San Mateo, Calif. – A fierce battle is brewing for consumer-electronics dollars this holiday season as two new video-game consoles join the widening mix of TVs, cameras, portable music players, computers and cellphones.

But some market watchers say the electronics industry could be running up against a season that’s more ho- hum than ho-ho.

Analysts predict revenues are slowing for several reasons: prices for a range of products, most notably flat-panel TVs, have dropped significantly; hits of previous years, such as digital cameras, are maturing; supplies of the new game systems are limited; and no other new blockbuster products seem to have emerged.

While mainstays such as TVs, Apple’s iPods and laptops will still fuel sales, there appears to be little on the horizon to trigger a repeat of the revenue growth of recent years.

A sobering forecast looms for 2007 as well. “I call it the storm before the storm,” Chris Crotty, a senior consumer-electronics analyst at market researcher iSuppli Corp., said of the holiday quarter. “There is more competition. There are more products out there, and it’s only going to get worse.”

All of that could translate to better bargains for consumers but less money for gadget makers.

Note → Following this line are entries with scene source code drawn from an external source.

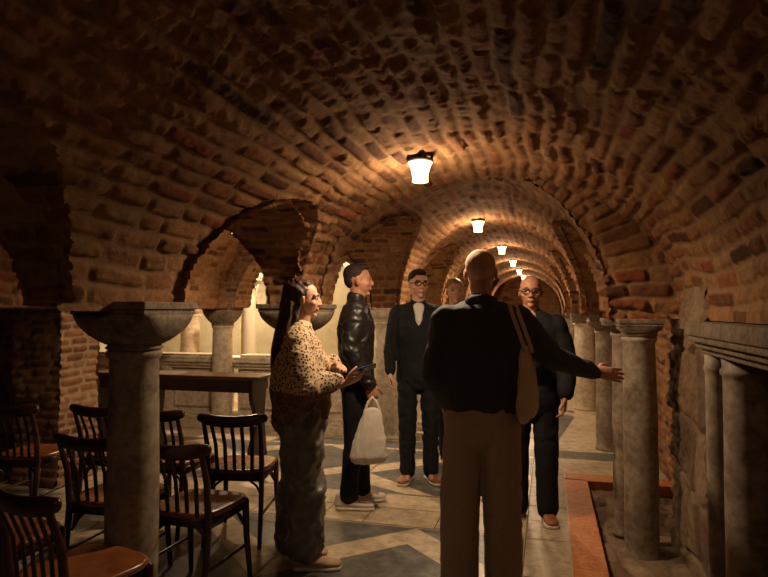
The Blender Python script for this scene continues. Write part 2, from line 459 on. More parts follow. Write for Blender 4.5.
# arcade wall above the balustrade
wall_xz('wall_back', -8.0, -1.62, 1.49, 3.4, 6.60, -1, .014, lambda x, y, z: in_trans(x, y, z) | (in_far(x, y, z)) | (in_left(x, y, z) & (x > -1.93)), 52, material=M_wallbrick, amp=.02, h=.07)
wall_xz('wall_back', -8.0, -1.95, 1.49, 3.4, 6.95, 1, .03, in_trans, 53)
for xc, b, r in TB:
    th = np.linspace(0, PI, 150); ys = np.linspace(6.58, 6.97, 28)
    T, Y = np.meshgrid(th, ys, indexing='ij')
    X = xc+b*np.cos(T); Z = 1.5+r*np.sin(T)
    surface('wall_back', np.stack([X, Y, Z], -1), np.stack([-np.cos(T), 0*T, -np.sin(T)], -1), Y, T*.82, np.ones_like(T, bool), M_wallbrick, L=.2, amp=.015, seed=55)
# right side: rubble wall between the pier and the first column, brick wall behind the columns
def right_wall_hole(x, y, z): return none(x, y, z)
wall_yz('wall_right', 3.46, 4.42, -.15, 1.62, .815, -1, .011, none, 60, material=M_stone, h=.42, L=.55, amp=.024, rough=.020, warp=.08)
wall_yz('wall_right', 4.38, 20.5, -.15, 2.4, .98, -1, .022, none, 61, material=M_brick, h=.075, amp=.02)
wall_yz('wall_right', -1.9, 3.5, -.12, 1.75, 1.58, -1, .03, none, 62, material=M_stone, h=.3, L=.4, amp=.04, rough=.03, warp=.08)
# left side: pier at the far side of the aisle, and the dark arched wall beyond the chairs
wall_yz('wall_left', 4.08, 4.52, 0, 2.2, -3.89, 1, .012, none, 63, material=M_wallbrick, h=.068, L=.2, amp=.016)
def blind(x, y, z):
    q = 1-((x+5.3)/.95)**2
    return (q > 0) & (z < 1.2+.95*np.sqrt(np.maximum(q, 0)))
wall_xz('wall_left', -8, -3.88, 0, 3.2, 4.08, -1, .018, blind, 64, material=M_wallbrick, h=.07, L=.2, amp=.02)
wall_xz('wall_left', -8, -3.88, 0, 3.2, 4.52, 1, .04, none, 65, material=M_wallbrick)
wall_yz('wall_left', -1.9, 4.1, 0, 3.2, -6.3, 1, .03, none, 66, material=M_wallbrick)
wall_yz('wall_left', 4.5, 6.7, 0, 3.2, -7.6, 1, .03, none, 67, material=M_wallbrick)
wall_xz('wall_front', -6.3, .9, 0, 2.8, -1.85, 1, .04, none, 68, material=M_wallbrick)
wall_xz('wall_far', -2.2, 1.2, 0, 2.8, 20.4, -1, .04, none, 69, material=M_brick)
wall_yz('wall_left', 7.0, 20.4, 0, 2.9, -2.25, 1, .04, lambda x, y, z: (y < 7.6), 70, material=M_wallbrick)
# vault over the outer left aisle (dark)
def flat_slab(name, x0, x1, y0, y1, z, th, m, mats=None):
    bm = bmesh.new(); box(bm, ((x0+x1)/2, (y0+y1)/2, z+th/2), (x1-x0, y1-y0, th))
    o = obj(name, bm, m, smooth=False); o['kind'] = 'structure'; return o
barrel_y('ceiling', -1.9, 6.62, (-5.1, 1.2, 1.48, 1.2), .03, none, 71, ZL, 1.47)
for i in range(3):
    yc, b, r = LB[i+1]
    barrel_x('ceiling', -4.1, -3.75, yc, b, 1.48, r, .03, none, 75+i, ZL)

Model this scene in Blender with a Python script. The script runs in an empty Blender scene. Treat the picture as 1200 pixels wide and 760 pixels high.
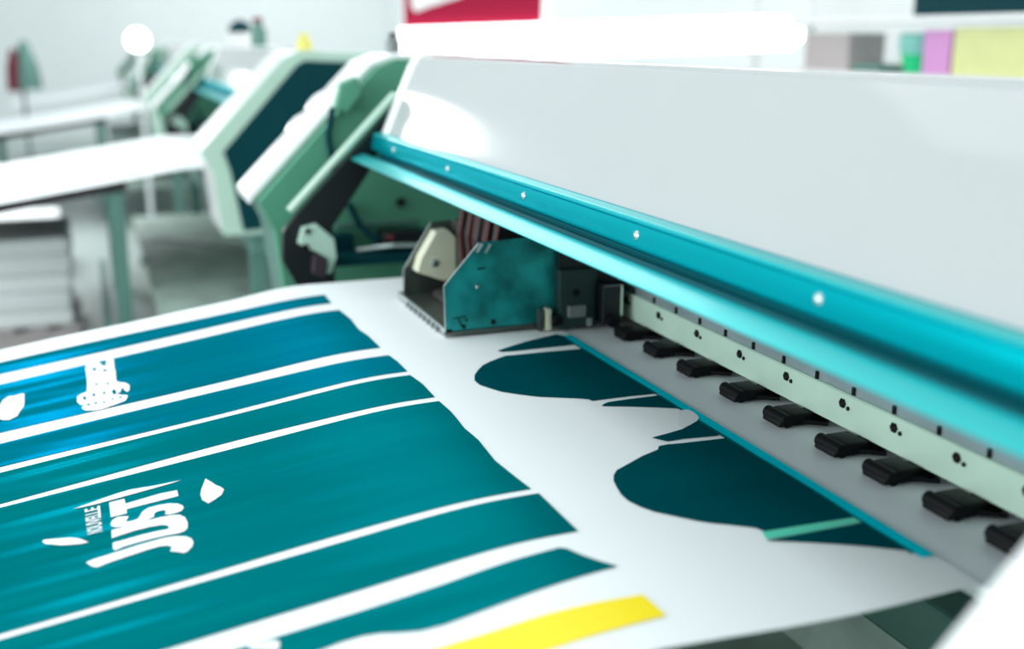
import bpy, bmesh, math, random
from mathutils import Vector, Matrix
from mathutils.geometry import delaunay_2d_cdt
random.seed(7)
PI = math.pi
sc = bpy.context.scene
COL = sc.collection

# ------------------------------------------------------------ camera
PZ = 0.95                       # height of the printing surface above the floor
HC = 0.60                       # camera height above the printing surface
FPX = 1320.0                    # focal length in pixels of a 1200 px wide frame
pitch = math.atan((380 - 47) / FPX)
yaw = math.radians(20.285)
fh = Vector((-math.cos(yaw), math.sin(yaw), 0))
c_r = Vector((math.sin(yaw), math.cos(yaw), 0))
c_f = fh * math.cos(pitch) - Vector((0, 0, 1)) * math.sin(pitch)
c_u = fh * math.sin(pitch) + Vector((0, 0, 1)) * math.cos(pitch)
cam_d = bpy.data.cameras.new('camera')
cam = bpy.data.objects.new('camera', cam_d)
COL.objects.link(cam)
M4 = Matrix((c_r, c_u, -c_f)).transposed().to_4x4()
M4.translation = Vector((0, 0, PZ + HC))
cam.matrix_world = M4
cam_d.sensor_width = 36
cam_d.lens = FPX * 36 / 1200
cam_d.clip_end = 200
cam_d.dof.use_dof = True
cam_d.dof.focus_distance = 1.85
cam_d.dof.aperture_fstop = 1.6
cam_d.dof.aperture_blades = 0
sc.camera = cam

# ------------------------------------------------------------ world, lights, exposure
w = bpy.data.worlds.new('world'); sc.world = w; w.use_nodes = True
w.node_tree.nodes['Background'].inputs[0].default_value = (0.86, 0.97, 1.0, 1)
w.node_tree.nodes['Background'].inputs[1].default_value = 0.70
sc.view_settings.view_transform = 'Standard'
sc.view_settings.look = 'None'
sc.view_settings.gamma = 1
sc.view_settings.use_curve_mapping = False
sc.view_settings.exposure = 0.27

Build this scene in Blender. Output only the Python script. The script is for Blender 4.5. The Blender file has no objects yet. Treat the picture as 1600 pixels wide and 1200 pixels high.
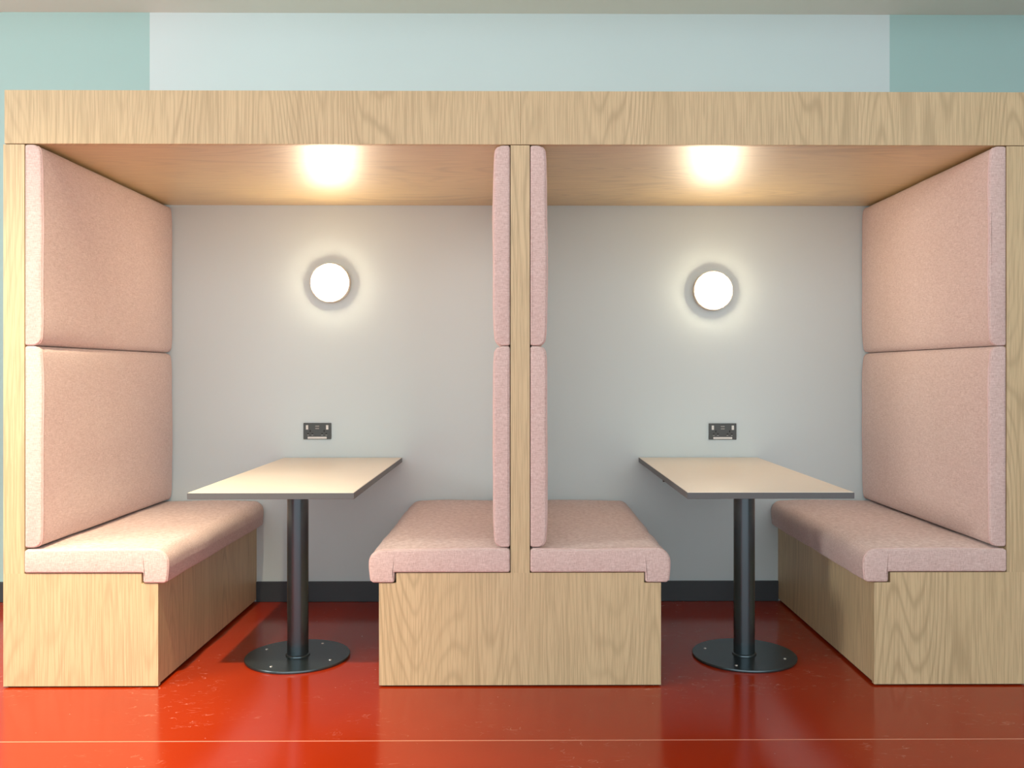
import bpy, bmesh, math, random
from mathutils import Vector, Matrix, noise as mnoise

S = bpy.context.scene
COL = S.collection
PI = math.pi

# ------------------------------------------------------------------ camera
cd = bpy.data.cameras.new('camera')
cam = bpy.data.objects.new('camera', cd); COL.objects.link(cam)
cd.sensor_fit = 'HORIZONTAL'; cd.sensor_width = 36.0
cd.lens = 1380.0 / 1600.0 * 36.0
cd.shift_x = -0.01375; cd.shift_y = -0.0119
cam.location = (0.0, -4.586, 1.19)
cam.rotation_euler = (PI / 2, 0, -0.0073)
S.camera = cam

# ------------------------------------------------------------------ light
w = bpy.data.worlds.new('world'); S.world = w; w.use_nodes = True
bg = w.node_tree.nodes['Background']
bg.inputs[0].default_value = (0.90, 0.97, 1.0, 1); bg.inputs[1].default_value = 1.95

def area(name, loc, target, sx, sy, power, color, spread=180):
    l = bpy.data.lights.new(name, 'AREA'); l.shape = 'RECTANGLE'
    l.size = sx; l.size_y = sy; l.energy = power; l.color = color
    l.spread = math.radians(spread)
    o = bpy.data.objects.new(name, l); COL.objects.link(o)
    o.location = loc
    o.rotation_euler = (Vector(target) - Vector(loc)).to_track_quat('-Z', 'Y').to_euler()
    return o
# daylight through the window in the left wall
area('window_daylight', (-4.5, -3.3, 2.3), (0.5, -0.8, 0.7), 0.8, 0.7, 72, (1.0, 0.95, 0.86))
# ceiling downlight of the room in front of the left bay
dl = bpy.data.lights.new('overhead_spot', 'SPOT'); dl.energy = 1150; dl.color = (1.0, 0.82, 0.55)
dl.spot_size = math.radians(60); dl.spot_blend = 1.0; dl.shadow_soft_size = 0.05
do = bpy.data.objects.new('overhead_spot', dl); COL.objects.link(do)
do.location = (-1.18, -3.10, 4.15)
do.rotation_euler = (Vector((-2.0, -2.1, 0)) - do.location).to_track_quat('-Z', 'Y').to_euler()

# added fill spot further left, brightens the leftmost floor and bench front
d2 = dl.copy(); d2.energy = 260; d2.spot_size = math.radians(60)
do_fill = bpy.data.objects.new('overhead_spot', d2); COL.objects.link(do_fill)
do_fill.location = (-3.0, -3.10, 4.15)
do_fill.rotation_euler = (Vector((-2.4, -2.1, 0)) - do_fill.location).to_track_quat('-Z', 'Y').to_euler()

S.view_settings.view_transform = 'Standard'; S.view_settings.look = 'None'
S.view_settings.gamma = 1; S.view_settings.use_curve_mapping = False
S.view_settings.exposure = 0.15

# ------------------------------------------------------------------ helpers
def tag(o, label=None, cat=None, group=None, kind=None):
    if label: o['label'] = label
    if cat: o['category'] = cat
    if group: o['group'] = group
    if kind: o['kind'] = kind
    return o

def world_loc(o):
    v = Vector((0, 0, 0))
    while o is not None:
        v = v + o.location; o = o.parent
    return v

def thing(name, loc, label, cat, group=None):
    o = bpy.data.objects.new(name, None); COL.objects.link(o)
    o.location = loc; o.empty_display_size = 0.1
    return tag(o, label, cat, group)

def obj(name, bm, mat, parent=None, smooth=None, bevel=0):
    """bm is in world coordinates; the object keeps its parent's origin."""
    bmesh.ops.recalc_face_normals(bm, faces=bm.faces[:])
    if bevel:
        es = [e for e in bm.edges if len(e.link_faces) == 2 and e.calc_face_angle(0) > 0.6]
        bmesh.ops.bevel(bm, geom=es, offset=bevel, segments=2, profile=0.5, affect='EDGES')
    if parent is not None:
        bmesh.ops.translate(bm, verts=bm.verts, vec=-world_loc(parent))
    me = bpy.data.meshes.new(name); bm.to_mesh(me); bm.free()
    for m in (mat if isinstance(mat, (list, tuple)) else [mat]): me.materials.append(m)
    if smooth:
        for p in me.polygons: p.use_smooth = True
        me.set_sharp_from_angle(angle=math.radians(smooth))
    o = bpy.data.objects.new(name, me); COL.objects.link(o)
    o.parent = parent
    return o

def box(bm, x0, x1, y0, y1, z0, z1):
    vs = [bm.verts.new((x, y, z)) for x in (x0, x1) for y in (y0, y1) for z in (z0, z1)]
    for f in ((0, 1, 3, 2), (4, 6, 7, 5), (0, 4, 5, 1), (2, 3, 7, 6), (0, 2, 6, 4), (1, 5, 7, 3)):
        bm.faces.new([vs[i] for i in f])
    return bm

def B(*a):
    return box(bmesh.new(), *a)

def prism_xz(pts, y0, y1):
    bm = bmesh.new(); caps = []
    a = [bm.verts.new((x, y0, z)) for x, z in pts]; b = [bm.verts.new((x, y1, z)) for x, z in pts]
    n = len(pts)
    for i in range(n): bm.faces.new((a[i], a[(i + 1) % n], b[(i + 1) % n], b[i]))
    caps = [bm.faces.new(a), bm.faces.new(b[::-1])]
    bmesh.ops.recalc_face_normals(bm, faces=bm.faces[:])
    bmesh.ops.triangulate(bm, faces=caps, ngon_method='EAR_CLIP')
    return bm

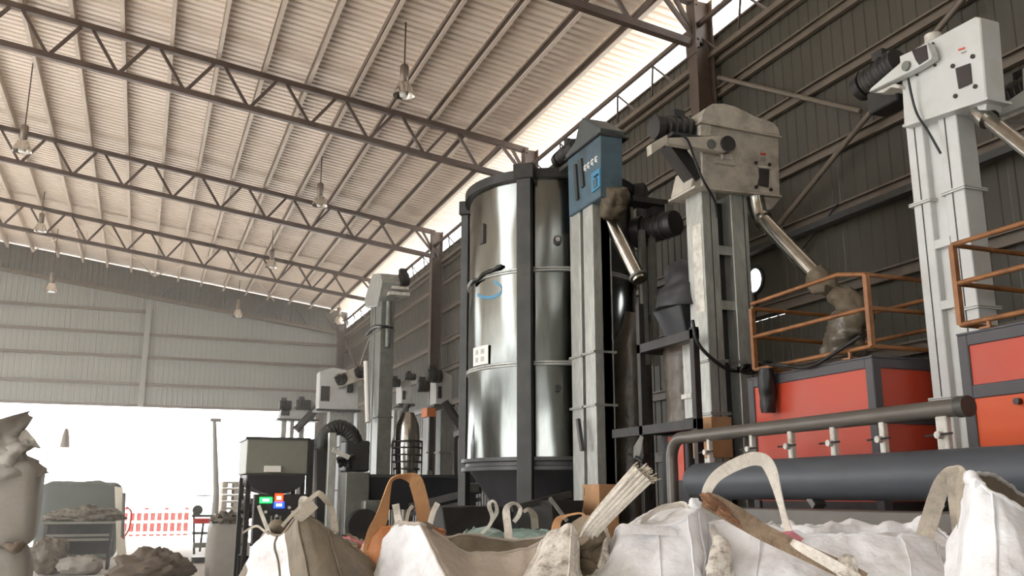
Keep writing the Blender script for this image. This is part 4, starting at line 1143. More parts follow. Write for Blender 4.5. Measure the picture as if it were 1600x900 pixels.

After three years of rising revenue growth driven by robust sales of digital cameras, the iPod phenomenon, and faster-than-expected adoption of pricey flat-panel TVs, the Consumer Electronics Association is predicting lower growth rates beginning this year.

The industry saw U.S. revenues rise by 7 percent in 2003 and more than 10 percent in both 2004 and 2005, according to the industry trade group. This year, sales are expected to grow 9 percent, to $140 billion, then only 6.7 percent to $149.3 billion in 2007.

Worldwide electronics sales data from iSuppli, which doesn’t include computers or cellphones, also suggest growth has peaked for the industry. Revenue climbed 9 percent in 2003 to $234 billion, almost 12 percent to $261 billion in 2004, then up 13 percent to $295 billion in 2005. For 2006, iSuppli predicts only a 2.4 percent growth.

The gotta-have-it early adopters of technology helped propel the revenue boom of the past few years. But now, analysts say, electronics companies are facing a second and more challenging wave of consumers who may want the new gizmos but are willing to wait for prices to come down.